UNITED STATES
                       SECURITIES AND EXCHANGE COMMISSION
                             WASHINGTON, D.C. 20549




                                    FORM 8-K
                                 CURRENT REPORT
                     PURSUANT TO SECTION 13 OR 15(d) OF THE
                         SECURITIES EXCHANGE ACT OF 1934


                                JANUARY 30, 2004
                                ----------------
                Date of report (date of earliest event reported)



                                 USF CORPORATION
                                 ---------------
             (Exact Name of Registrant as Specified in Its Charter)


                                    DELAWARE
                                    --------
                 (State or Other Jurisdiction of Incorporation)


       0-19791                                     36-3790696
       -------                                     ----------
(Commission File Number)              (IRS Employer Identification No.)


                8550 W. BRYN MAWR AVENUE, CHICAGO, ILLINOIS 60631
                -------------------------------------------------
               (Address of Principal Executive Offices) (Zip Code)


                                 (312) 824-1000
                                 --------------
              (Registrant's Telephone Number, Including Area Code)



                                 NOT APPLICABLE
          (Former Name or Former Address, if Changed Since Last Report)








ITEM 5.  OTHER EVENTS AND REGULATION FD DISCLOSURE.

         Effective as of January 30, 2004, USF Corporation, a Delaware
corporation (the "Company"), entered into an Amended and Restated Rights
Agreement with Computershare Investor Services, LLC, as Rights Agent, which
supersedes the Rights Agreement originally entered into on February 4, 1994 with
Harris Trust and Savings Bank, as Rights Agent (as so amended and restated, the
"Rights Agreement"). Capitalized terms used and not otherwise defined herein
have the meanings given to them in the Rights Agreement.

         In connection with the amendment and restatement of the Rights
Agreement, the Final Expiration Date of the Rights has been extended to January
31, 2014 subject to the conditions as set forth in the Rights Agreement and the
Rights shall be subject to review by a committee of independent Directors at
least every three years. The purchase price for each Right has been increased to
$140 and all of the so-called "dead hand" provisions (purporting to require
approval of certain actions affecting the Rights by "Continuing Directors," i.e.
directors continuing in office from the original effective date of the Rights
Agreement and successor directors nominated by them) have been deleted from the
Rights Agreement.

         A copy of the Rights Agreement and the exhibits thereto have been filed
as an exhibit to a Form 8-A/A filed on January 30, 2004, and are incorporated
herein by this reference. The foregoing description of the amendments to the
Rights Agreement does not purport to be complete and is qualified in its
entirety by reference to the Rights Agreement.

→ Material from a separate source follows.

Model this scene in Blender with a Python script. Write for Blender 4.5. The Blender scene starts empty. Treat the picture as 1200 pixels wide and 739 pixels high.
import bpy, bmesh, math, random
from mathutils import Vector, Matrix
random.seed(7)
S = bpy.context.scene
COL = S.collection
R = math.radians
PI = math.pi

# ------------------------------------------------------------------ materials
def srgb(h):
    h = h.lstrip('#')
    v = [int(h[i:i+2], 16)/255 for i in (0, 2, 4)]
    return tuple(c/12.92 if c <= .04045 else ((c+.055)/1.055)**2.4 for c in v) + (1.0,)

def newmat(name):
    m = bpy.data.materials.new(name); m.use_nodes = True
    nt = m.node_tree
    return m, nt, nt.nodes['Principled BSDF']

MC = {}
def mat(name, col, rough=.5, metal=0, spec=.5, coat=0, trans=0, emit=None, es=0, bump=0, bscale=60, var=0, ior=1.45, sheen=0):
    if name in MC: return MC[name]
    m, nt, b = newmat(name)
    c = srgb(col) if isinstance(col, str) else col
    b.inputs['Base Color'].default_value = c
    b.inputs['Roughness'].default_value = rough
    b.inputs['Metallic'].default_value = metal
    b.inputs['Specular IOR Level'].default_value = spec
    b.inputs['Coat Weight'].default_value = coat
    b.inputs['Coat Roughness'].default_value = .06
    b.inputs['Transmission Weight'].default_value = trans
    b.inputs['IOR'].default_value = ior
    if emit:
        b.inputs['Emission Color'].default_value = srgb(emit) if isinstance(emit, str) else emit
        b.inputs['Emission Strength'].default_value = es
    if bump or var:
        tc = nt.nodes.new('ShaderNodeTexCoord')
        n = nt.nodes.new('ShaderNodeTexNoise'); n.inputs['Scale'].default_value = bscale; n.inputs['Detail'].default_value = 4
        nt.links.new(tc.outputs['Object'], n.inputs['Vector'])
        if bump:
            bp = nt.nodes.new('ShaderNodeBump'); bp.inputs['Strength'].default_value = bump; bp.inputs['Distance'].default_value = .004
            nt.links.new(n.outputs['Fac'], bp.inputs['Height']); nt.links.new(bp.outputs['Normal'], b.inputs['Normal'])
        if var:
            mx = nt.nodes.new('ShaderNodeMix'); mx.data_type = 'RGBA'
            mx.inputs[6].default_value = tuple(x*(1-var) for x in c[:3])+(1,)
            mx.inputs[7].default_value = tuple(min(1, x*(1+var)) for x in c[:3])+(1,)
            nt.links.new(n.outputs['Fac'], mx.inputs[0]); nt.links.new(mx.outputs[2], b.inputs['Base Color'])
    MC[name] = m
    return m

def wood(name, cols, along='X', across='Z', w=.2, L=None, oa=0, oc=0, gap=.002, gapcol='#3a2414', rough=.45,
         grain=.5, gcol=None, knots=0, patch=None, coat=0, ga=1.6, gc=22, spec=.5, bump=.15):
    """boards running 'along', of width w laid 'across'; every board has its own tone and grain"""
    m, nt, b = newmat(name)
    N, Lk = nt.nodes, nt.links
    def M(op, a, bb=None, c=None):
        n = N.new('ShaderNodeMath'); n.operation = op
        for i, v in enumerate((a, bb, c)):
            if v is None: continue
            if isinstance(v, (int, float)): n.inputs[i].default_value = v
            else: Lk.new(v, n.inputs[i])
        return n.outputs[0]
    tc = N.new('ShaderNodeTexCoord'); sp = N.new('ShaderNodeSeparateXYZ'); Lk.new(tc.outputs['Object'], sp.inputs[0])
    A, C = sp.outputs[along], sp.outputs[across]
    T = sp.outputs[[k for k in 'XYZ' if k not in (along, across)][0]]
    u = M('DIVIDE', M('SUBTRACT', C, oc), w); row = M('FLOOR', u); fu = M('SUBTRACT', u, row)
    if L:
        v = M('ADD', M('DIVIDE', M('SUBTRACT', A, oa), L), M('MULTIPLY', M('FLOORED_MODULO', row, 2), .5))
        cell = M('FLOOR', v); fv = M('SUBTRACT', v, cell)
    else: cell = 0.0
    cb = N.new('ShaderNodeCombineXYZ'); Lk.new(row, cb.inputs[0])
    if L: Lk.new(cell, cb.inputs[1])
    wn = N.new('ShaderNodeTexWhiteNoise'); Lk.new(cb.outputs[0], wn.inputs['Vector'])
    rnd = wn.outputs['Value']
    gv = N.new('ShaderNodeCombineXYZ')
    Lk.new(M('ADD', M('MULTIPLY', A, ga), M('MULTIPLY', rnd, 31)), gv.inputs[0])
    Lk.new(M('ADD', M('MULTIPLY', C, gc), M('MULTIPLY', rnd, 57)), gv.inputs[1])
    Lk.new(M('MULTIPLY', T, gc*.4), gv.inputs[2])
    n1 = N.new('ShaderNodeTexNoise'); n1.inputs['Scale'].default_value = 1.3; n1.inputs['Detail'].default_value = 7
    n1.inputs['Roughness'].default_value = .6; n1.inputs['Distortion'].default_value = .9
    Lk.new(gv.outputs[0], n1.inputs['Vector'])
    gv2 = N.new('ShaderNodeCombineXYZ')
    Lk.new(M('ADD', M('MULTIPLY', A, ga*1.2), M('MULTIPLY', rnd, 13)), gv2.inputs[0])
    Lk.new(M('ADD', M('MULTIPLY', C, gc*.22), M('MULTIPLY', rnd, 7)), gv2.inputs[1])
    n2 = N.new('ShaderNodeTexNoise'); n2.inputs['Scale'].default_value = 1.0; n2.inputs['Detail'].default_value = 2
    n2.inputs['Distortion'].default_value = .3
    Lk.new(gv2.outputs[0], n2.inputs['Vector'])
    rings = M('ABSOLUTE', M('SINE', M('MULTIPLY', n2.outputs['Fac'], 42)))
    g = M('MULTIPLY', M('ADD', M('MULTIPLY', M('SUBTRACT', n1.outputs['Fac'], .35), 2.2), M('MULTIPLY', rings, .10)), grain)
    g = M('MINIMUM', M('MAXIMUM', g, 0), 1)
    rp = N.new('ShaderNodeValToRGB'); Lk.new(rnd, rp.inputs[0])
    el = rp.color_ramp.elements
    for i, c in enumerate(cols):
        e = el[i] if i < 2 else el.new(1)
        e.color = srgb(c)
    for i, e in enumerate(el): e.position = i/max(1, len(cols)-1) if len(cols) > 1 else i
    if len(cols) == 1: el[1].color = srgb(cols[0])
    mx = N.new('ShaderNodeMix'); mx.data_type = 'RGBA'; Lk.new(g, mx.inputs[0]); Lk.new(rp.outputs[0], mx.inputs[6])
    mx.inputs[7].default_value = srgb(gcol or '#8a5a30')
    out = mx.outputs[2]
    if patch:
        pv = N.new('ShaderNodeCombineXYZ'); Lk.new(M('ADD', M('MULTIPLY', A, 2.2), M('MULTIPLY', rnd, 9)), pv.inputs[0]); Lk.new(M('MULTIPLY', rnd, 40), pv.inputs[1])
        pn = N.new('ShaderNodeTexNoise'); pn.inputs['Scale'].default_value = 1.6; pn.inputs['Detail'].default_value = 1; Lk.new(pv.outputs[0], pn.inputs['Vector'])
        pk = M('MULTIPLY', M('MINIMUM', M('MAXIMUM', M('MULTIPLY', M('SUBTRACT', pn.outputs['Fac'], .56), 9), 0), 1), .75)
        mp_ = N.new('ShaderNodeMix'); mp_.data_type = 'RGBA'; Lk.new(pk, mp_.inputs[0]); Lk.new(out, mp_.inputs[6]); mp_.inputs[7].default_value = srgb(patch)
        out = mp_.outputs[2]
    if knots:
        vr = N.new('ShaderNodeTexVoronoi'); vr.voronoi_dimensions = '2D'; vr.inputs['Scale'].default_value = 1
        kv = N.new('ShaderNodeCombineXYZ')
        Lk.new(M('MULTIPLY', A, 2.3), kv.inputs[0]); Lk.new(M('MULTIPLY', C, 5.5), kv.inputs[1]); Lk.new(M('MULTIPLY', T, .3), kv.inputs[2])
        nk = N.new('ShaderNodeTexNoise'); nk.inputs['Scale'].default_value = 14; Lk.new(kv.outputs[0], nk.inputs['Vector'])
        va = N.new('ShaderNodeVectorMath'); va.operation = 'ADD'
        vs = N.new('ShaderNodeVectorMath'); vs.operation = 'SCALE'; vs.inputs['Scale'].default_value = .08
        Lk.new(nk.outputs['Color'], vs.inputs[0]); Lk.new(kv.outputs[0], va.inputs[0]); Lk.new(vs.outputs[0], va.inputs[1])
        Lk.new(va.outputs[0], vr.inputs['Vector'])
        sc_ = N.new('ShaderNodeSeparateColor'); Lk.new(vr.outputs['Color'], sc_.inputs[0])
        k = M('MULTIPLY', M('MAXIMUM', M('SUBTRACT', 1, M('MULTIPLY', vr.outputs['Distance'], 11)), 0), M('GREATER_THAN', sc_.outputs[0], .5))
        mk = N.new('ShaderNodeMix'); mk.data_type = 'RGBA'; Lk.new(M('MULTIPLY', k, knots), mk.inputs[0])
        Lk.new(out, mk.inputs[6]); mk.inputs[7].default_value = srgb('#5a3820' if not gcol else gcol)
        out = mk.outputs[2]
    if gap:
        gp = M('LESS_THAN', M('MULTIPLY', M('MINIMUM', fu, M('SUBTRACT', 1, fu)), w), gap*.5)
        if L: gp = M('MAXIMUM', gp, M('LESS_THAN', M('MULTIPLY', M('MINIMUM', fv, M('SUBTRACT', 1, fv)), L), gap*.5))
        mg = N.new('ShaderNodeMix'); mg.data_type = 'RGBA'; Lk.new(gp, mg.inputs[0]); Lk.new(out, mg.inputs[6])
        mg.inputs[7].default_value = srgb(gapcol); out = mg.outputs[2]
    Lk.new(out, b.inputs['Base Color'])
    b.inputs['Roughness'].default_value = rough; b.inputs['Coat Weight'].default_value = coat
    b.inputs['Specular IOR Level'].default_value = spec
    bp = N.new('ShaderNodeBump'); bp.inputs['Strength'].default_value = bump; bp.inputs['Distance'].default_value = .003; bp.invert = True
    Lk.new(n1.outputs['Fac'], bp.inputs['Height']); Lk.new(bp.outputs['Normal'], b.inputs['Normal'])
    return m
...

         In conjunction with approving the amended and restated Rights
Agreement, the Company's Board of Directors also adopted policies providing for
review of the Rights by a committee of independent Directors at least once every
three years as described in the Summary of Rights attached as an Exhibit to the
Rights Agreement.

         On January 29, 2004, the Company issued a press release announcing the
amendment and restatement of its Rights Agreement. A copy of the press release
is attached hereto as Exhibit 99.1 and is incorporated herein by reference.


ITEM 7.  FINANCIAL STATEMENTS AND EXHIBITS

         (c)
              EXHIBITS

         4.1      Rights Agreement, as amended and restated as of January 30,
                  2004, between the Company and Computershare Investor Services,
                  LLC, as Rights Agent (incorporated by reference to exhibit 4.1
                  of the Company's Form 8-A/A filed on January 30, 2004).

         99.1     Press Release, dated January 29, 2004



                                       2




                                   SIGNATURES


         Pursuant to the requirements of the Securities Exchange Act of 1934,
the Registrant has duly caused this report to be signed on its behalf by the
undersigned hereunto duly authorized.

                                           USF CORPORATION



Date:  January 30, 2004                    By: /s/ Richard C. Pagano
                                              ----------------------------------
                                              Richard C. Pagano,
                                              Senior Vice President,
                                              General Counsel and Secretary





                                       3





EXHIBIT INDEX

EXHIBIT NO.    DESCRIPTION


4.1            Rights Agreement, as amended and restated as of January 30, 2004,
               between the Company and Computershare Investor Services, LLC as
               Rights Agent (incorporated by reference to exhibit 4.1 of the
               Company's Form 8-A/A filed on January 30, 2004).